Federal Reserve officials have discussed whether regulators should impose exit fees on bond funds to avert a potential run by investors, underlining concern about the vulnerability of the $10tn corporate bond market.
The article is somewhat ambiguous on whether the exit fees would apply only to corporate-bond funds or to government-bond funds as well.
4. An organization I didn't know about: OMFIF, or Official Monetary and Financial Institutions Forum. They put together commentary, analysis, surveys, conferences, etc. around central banking. This week they were in the news because they published a report showing that "public-sector institutions" (including central banks, public pension funds, and sovereign funds) are buying more and more equities. The report is not available online.

5. Speaking about central banks, I just signed up for the "Grand Central" newsletter, the WSJ's blogging service about, well, central banking.

6. Blog recommendation. A mysterious Jesse Livermore writes (mostly) about the stock market on Philosophical Economics. I particularly enjoyed this post, but I would say everything he writes is worth reading.

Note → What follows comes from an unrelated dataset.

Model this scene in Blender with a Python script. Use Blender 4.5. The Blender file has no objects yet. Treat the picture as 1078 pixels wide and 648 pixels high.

7. The macroeconomic effects of asset purchases, by Martin Weale and Tomasz Wieladek on VOX EU. I am skeptical of the VARs (how are shocks identified?), but here it is anyways.
Our results suggest that an asset-purchase shock that results in an announcement worth 1% of nominal GDP leads to a rise in real GDP of about 0.36% in the US and 0.18% in the UK; and to a rise in the CPI of 0.38% in the US and 0.3% in the UK. These findings are encouraging, because they suggest that asset purchases can be effective in stabilising output and prices. The implied UK Phillips curve is steeper than in the US, meaning that the same change in output would have a relatively greater impact on UK inflation. Quantitatively, monetary easing leading to a 1% rise in output results in a 1% rise in the US CPI, whereas in the UK the CPI rises by 1.5%. These estimates of the inflation–output trade-off are similar to those that previous studies reported for conventional (interest rate-based) monetary policy. Table 1 compares the implied effect on output and prices with that reported in previous studies of unconventional monetary policy. For real GDP, our reported figures are very similar to those reported in previous studies. For the US, we also find a similar effect on the CPI, but for the UK, our results suggest that the impact on the CPI is almost three times as large as the effect reported in Baumeister and Benati (2013) and Kapetanios et al. (2012).
8. A note on Piketty and diminishing returns to capital. Highly recommended by Tyler Cowen.